Principal stress orientations in viscous vs visco-elastic models

Hi all,
We (@mibillen) have been looking at the principal stress visualization outputs in our 2D visco-elastic-plastic subduction models and were surprised by the principal stress orientations calculated in the slab. We ran a 2D visco-plastic subduction model for comparison, and there was significant (90 degrees in some areas) differences in principal stress orientations between a visco-elastic-model and a viscous model (with the viscous model showing the physically more expected stress orientations in the slab). The visco-elastic orientations seemed wrong, and we’re surprised, but if you’re not comparing viscous to visco-elastic models you might not notice. I have now run some small test models to illustrate what we were seeing and what seems like it might be incorrect.

I modified the bending beam box model to suspend the beam as a dense block of rock from the top of box. We would expect this beam to be in down-dip tension as gravity is pulling it downward. I ran two versions of this model that are identical except for the “Enable elasticity” formulation being set to true in one model, and false in the other. ( VEtopbeam.prm (6.6 KB), Vtopbeam.prm (6.6 KB))

These outputs show the results of running the two versions of the beam model. You can see on the left, in the viscoelastic model, that the sigma_1 direction indicates the beam is in down-dip compression, contrary to what we physically would expect. On the right, in the viscous model, the sigma_1 direction indicates the beam is in down-dip tension, as we would physically expect.


In aspect/source/postproccess/visualization/principal_stress.cc, we saw the note on compressive stress being positive followed by the flag for incorporating elasticity:

I tested changing all of the “+=” signs within this elastic part to “-=”, recompiled, and then re-ran the above models. The new “principal_stress_direction_1” orientations are rotated and now show down-dip tension in the hanging beam both in the viscoelastic and in the viscous model, as expected:

@jbnaliboff @anne-glerum We think this is the correct orientation and that this sign in incorporating the elasticity was just incorrect, unless there is something physical I am misunderstanding between the viscous and viscoelastic behavior?

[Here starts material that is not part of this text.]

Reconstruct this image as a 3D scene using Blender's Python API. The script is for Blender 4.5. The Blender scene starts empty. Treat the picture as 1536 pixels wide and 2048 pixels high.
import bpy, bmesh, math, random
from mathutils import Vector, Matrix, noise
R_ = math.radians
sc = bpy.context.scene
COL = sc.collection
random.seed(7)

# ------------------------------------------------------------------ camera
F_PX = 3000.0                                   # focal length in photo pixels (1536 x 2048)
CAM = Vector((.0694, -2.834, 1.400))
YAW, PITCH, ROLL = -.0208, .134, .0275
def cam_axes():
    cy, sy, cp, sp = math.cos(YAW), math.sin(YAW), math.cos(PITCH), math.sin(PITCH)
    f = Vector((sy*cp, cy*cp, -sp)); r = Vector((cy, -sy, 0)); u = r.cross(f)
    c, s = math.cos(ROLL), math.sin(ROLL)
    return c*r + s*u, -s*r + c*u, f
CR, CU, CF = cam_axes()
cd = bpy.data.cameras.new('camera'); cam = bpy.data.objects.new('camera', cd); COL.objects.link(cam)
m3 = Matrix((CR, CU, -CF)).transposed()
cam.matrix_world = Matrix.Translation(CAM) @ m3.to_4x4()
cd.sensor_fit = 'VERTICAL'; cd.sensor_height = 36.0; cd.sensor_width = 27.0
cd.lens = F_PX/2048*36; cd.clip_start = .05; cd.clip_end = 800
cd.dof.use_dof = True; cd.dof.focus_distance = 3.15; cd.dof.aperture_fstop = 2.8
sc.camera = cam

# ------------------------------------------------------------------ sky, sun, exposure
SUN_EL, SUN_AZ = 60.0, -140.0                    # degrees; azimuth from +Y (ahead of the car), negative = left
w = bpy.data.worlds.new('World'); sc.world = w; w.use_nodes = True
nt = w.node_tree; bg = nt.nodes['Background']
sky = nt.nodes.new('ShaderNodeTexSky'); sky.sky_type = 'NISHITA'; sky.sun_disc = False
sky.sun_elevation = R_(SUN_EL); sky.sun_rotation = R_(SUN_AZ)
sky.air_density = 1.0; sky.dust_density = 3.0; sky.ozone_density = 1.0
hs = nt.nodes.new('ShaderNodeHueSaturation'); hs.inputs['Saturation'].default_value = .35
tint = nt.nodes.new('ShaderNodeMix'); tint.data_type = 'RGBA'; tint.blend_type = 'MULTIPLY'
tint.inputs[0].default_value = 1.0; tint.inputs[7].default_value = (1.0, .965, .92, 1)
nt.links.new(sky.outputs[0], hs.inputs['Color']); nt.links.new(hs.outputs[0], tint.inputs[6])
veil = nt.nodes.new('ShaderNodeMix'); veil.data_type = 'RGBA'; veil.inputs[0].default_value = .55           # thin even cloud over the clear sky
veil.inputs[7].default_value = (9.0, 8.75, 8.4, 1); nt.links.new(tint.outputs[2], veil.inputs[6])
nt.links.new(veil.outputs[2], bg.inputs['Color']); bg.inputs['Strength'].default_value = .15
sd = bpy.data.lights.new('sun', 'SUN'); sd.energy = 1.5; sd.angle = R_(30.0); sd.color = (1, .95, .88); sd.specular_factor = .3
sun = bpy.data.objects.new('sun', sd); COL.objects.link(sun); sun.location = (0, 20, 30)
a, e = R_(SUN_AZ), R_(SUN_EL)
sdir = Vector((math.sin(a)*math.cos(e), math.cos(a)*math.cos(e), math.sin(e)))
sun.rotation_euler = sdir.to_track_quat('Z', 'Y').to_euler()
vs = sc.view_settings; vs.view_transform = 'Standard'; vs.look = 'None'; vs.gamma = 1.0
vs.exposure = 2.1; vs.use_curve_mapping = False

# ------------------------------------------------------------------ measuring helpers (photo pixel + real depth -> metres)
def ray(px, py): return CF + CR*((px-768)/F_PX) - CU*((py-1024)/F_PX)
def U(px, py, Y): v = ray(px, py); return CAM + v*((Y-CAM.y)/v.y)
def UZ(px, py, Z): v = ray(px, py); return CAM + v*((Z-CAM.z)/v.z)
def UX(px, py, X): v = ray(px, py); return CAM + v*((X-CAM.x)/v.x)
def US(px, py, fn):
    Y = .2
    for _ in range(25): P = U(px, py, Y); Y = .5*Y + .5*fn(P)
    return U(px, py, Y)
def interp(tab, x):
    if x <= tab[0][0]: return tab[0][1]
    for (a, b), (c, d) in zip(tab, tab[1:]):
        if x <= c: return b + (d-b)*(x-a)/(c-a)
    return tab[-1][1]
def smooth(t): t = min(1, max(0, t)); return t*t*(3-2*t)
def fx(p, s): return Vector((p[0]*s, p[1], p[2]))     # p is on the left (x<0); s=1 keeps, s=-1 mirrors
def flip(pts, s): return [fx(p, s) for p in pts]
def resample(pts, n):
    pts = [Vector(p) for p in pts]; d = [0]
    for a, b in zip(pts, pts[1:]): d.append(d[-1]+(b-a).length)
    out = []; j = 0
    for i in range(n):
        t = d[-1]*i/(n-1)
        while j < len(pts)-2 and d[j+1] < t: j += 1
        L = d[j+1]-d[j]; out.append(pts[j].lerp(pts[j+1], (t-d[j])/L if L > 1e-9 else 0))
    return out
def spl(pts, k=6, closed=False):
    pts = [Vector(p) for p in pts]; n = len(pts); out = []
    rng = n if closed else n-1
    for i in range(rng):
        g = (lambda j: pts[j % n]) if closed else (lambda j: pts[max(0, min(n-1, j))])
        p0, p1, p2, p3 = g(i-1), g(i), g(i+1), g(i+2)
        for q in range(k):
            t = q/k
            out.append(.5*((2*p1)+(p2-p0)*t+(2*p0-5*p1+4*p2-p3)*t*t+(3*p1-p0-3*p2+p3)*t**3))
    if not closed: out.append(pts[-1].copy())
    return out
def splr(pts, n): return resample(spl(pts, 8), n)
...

Additionally, this is just in the post processing, but I was not sure where to find within the solvers how the stress tensor was being handled sign wise while solving the stokes system?

Maybe related?: fixed stress visualization for elastic materials by bobmyhill · Pull Request #4375 · geodynamics/aspect · GitHub

Hi Becky, thanks for reporting this bug. You are right, this looks incorrect and is likely caused by using the wrong stress in the postprocessor if elasticity is enabled. I had a look at your fix, but it doesnt look correct to me either. In your fix you first compute the full non-elastic stress, then subtract the full stress including elastic stresses, which should give you only the elastic stresses. Could you check if the fix I proposed here works for you: Fix elastic stress used in principal_stress postprocessor by gassmoeller · Pull Request #5480 · geodynamics/aspect · GitHub? This should use either the full stress including elasticity (if elasticity is on), or just the usual stress computed from the strain rate (if elasticity is off). I havent tested this, but it is essentially the same fix that Bob linked for another postprocessor.

Let me know, It would also be great if we could get the elastic beam example you used as a test case for this fix (currently this postprocessor option was untested, this was part of the problem of course).

Best,
Rene

Thank you Rene, We had come to the same conclusion after reading Bob’s pull request, but Becky had a job interview yesterday so was focused on preparing for that.

Becky will test this later this week, and will send you the test case so this can also be added to the tester.

Magali

Hi Rene,
Yeah as Magali replied, we see now that difference and looked at what Bob had linked. I tested the new PR and found that it alters the sigma1 direction in some areas, but that the viscoelastic stress orientations in the hanging beam are still in the opposite direction:


I think this has to do with the sign convention still. If I am understanding correctly, inside of the code, the sign convention follows the engineering principles of compression having a negative sign, and then in postprocessing, values are converted to the geologic convention of compression having a positive sign. In line 144, the stress sign is being switched for the viscous case:
Screen Shot 2023-11-09 at 10.11.02 AM
In the viscoelastic case though, the stress components are just being brought in as their existing values stored in the compositional fields, so it is still in the engineering sign convention from inside the code and the sign change during postprocessing is not being accounted for in these lines:

I made some commented suggestions to the code change in PR 5480 that I think would be correct now if I am understanding everything. I have tested this and it does produce downdip tension in the hanging beam test cases I have.

Also yes, I provided my two hanging beam prms (both the viscous and viscoelastic cases) above and am happy to contribute these as test cases!

Best,
Becky

Great catch Becky, thanks!

I’m having some problems with building ASPECT on my machine (xcode/mac problems that I’m too stupid to figure out). With that and usual lecturer busywork (which I’m also too stupid to figure out) I probably won’t get round to fixing PRs until December. You’re welcome to take over that PR if you want.